[Records with scene code]
========
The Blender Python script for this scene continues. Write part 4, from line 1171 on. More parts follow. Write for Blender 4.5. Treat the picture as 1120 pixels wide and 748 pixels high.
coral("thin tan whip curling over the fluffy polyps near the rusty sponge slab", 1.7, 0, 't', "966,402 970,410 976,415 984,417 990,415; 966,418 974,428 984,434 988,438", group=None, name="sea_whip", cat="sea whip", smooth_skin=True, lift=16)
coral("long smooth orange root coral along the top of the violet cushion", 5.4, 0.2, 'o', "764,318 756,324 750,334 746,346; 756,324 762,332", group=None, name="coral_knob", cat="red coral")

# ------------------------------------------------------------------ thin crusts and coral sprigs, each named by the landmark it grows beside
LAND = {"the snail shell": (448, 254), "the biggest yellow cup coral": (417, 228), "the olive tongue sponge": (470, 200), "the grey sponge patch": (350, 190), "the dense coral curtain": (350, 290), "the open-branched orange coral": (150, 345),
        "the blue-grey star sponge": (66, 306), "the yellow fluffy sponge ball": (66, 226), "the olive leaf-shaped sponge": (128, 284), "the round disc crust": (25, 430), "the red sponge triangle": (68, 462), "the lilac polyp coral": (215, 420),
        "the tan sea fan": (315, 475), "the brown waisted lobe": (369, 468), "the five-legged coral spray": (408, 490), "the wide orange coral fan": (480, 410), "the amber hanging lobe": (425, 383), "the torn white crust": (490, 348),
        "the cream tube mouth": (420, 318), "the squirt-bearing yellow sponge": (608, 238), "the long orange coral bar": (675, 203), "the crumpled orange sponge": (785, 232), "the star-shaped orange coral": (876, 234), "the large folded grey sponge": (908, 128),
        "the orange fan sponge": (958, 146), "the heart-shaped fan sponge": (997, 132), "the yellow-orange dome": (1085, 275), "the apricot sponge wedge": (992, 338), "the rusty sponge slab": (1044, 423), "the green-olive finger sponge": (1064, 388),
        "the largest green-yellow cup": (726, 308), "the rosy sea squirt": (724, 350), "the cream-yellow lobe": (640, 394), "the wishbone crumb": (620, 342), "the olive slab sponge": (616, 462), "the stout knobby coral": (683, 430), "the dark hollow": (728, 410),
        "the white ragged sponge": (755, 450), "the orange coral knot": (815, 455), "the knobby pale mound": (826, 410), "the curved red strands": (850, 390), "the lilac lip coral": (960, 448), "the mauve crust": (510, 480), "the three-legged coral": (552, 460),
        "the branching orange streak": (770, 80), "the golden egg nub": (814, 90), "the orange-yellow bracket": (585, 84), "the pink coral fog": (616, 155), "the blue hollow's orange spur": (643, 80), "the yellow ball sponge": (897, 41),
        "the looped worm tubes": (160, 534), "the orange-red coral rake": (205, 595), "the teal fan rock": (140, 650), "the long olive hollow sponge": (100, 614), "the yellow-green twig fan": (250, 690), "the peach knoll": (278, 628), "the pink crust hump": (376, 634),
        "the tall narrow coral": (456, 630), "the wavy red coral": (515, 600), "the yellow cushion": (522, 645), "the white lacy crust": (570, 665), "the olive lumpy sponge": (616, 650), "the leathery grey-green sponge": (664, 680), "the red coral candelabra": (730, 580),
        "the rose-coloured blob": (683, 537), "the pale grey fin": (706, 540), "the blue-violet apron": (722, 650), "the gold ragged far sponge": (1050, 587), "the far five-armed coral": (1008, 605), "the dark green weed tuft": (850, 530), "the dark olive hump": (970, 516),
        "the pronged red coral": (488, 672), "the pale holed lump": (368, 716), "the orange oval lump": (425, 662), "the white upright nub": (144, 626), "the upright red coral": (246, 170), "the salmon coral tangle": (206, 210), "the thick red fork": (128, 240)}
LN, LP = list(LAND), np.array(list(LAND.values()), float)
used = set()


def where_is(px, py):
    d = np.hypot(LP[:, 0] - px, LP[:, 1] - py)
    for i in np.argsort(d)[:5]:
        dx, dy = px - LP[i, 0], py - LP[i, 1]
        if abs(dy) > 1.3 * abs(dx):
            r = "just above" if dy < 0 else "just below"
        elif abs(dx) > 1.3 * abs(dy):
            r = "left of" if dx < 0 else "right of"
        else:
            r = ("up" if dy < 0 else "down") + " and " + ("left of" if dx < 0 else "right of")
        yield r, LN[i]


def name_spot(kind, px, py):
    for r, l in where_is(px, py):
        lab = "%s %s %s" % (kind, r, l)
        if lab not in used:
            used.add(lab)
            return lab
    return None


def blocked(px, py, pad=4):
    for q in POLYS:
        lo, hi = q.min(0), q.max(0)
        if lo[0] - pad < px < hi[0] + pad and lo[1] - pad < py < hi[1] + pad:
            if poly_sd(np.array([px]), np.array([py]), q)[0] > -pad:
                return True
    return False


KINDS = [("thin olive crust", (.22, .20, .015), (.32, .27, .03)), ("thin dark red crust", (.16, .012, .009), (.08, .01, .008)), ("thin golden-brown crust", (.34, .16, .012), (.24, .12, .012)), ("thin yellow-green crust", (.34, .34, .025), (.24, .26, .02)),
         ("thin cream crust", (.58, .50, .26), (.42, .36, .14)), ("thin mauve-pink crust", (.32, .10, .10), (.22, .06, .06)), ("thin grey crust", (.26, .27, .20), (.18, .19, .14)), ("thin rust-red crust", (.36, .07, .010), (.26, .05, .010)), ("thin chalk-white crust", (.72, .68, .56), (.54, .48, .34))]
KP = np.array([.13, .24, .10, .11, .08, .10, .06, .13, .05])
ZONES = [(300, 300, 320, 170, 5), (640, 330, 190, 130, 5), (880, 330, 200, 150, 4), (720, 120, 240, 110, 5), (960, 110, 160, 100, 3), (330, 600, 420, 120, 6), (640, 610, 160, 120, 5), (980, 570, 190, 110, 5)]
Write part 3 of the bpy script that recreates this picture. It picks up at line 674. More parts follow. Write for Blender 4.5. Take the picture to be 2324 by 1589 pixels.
========
Your task is to gather every line with the word "script" and copy it.

Response for this exercise:
The Blender Python script for this scene continues. Write part 4, from line 1171 on. More parts follow. Write for Blender 4.5. Treat the picture as 1120 pixels wide and 748 pixels high.
Write part 3 of the bpy script that recreates this picture. It picks up at line 674. More parts follow. Write for Blender 4.5. Take the picture to be 2324 by 1589 pixels.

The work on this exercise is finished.